The Scottish Premier League hatched the controversial plan, which would see the top two divisions split into three groups of eight clubs halfway through a campaign, with backing from senior management at both the Scottish Football Association and Scottish Football League.

In order to be put in place for next season, it needs to be backed by 11 of the 12 current SPL clubs and then by 75 per cent of the 29 SFL clubs with voting rights (Rangers are currently associate members and cannot vote following their financial collapse last year and subsequent repositioning in the Third Division).
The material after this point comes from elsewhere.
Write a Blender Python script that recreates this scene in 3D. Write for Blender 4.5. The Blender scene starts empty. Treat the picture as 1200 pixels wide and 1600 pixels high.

A meeting of SFL clubs is scheduled for Hampden this Thursday to discuss the proposal, although no vote will be taken at that stage. The SPL clubs are due to convene on 15 April to cast their votes, with some of them – notably Ross County and St Mirren – still far from certain to support 12-12-18.

“I don’t think it will take place for next season,” said McDougall. “We have got a meeting of the SFL clubs on Thursday and we will see where it goes from there. But I couldn’t ever see that it was going to be a starter for next season. Two votes against (from the SPL) and it’s gone. There are (SFL) clubs who would vote for it. That’s for their own reasons.”

The concept of splitting into three divisions of eight clubs halfway through a season was previously implemented in Switzerland but proved unpopular and was scrapped in 2003.

McDougall, a member of the SFL board, believes the ongoing debate over how Scottish league football will be constituted is having a negative impact on every club as they try to plan for the 2013-14 campaign. “You are trying to run a business, which is difficult enough,” added McDougall.

“But you have no idea what form of league you will be in next season, so you can’t sell season tickets.

“Even if it was decided to go ahead with the 12-12-18, and we were in the second 12 which will go into one of the three eights, how do you sell season tickets for that?

“It’s just nonsense. The longer it goes on, the more people are realising that.” The SPL board remain determined to push the plan through for the start of next season. According to one of the board members, Dundee United chairman Stephen Thompson, if agreement is not reached now on reconstruction it will be many years before an opportunity for change arises again.

There are financial incentives for the leading SFL clubs to back the 12-12-18 proposal, with a redistribution of prize money throughout the top 24 clubs. But the formation of a new Scottish Professional Football League incorporating all 42 senior clubs would also see the end of the annual £2 million settlement agreement which has been paid by the SPL to the SFL since the top flight breakaway in 1998.

“They are just playing poker, aren’t they?” added McDougall. “They are calling your bluff. Why have they offered the change in the money in the first place? There are various aspects of it. The money that is being offered is simply the money which is currently paid to the SFL. It is just a different way of doing it for them. I think that is dawning on the rest of the clubs.”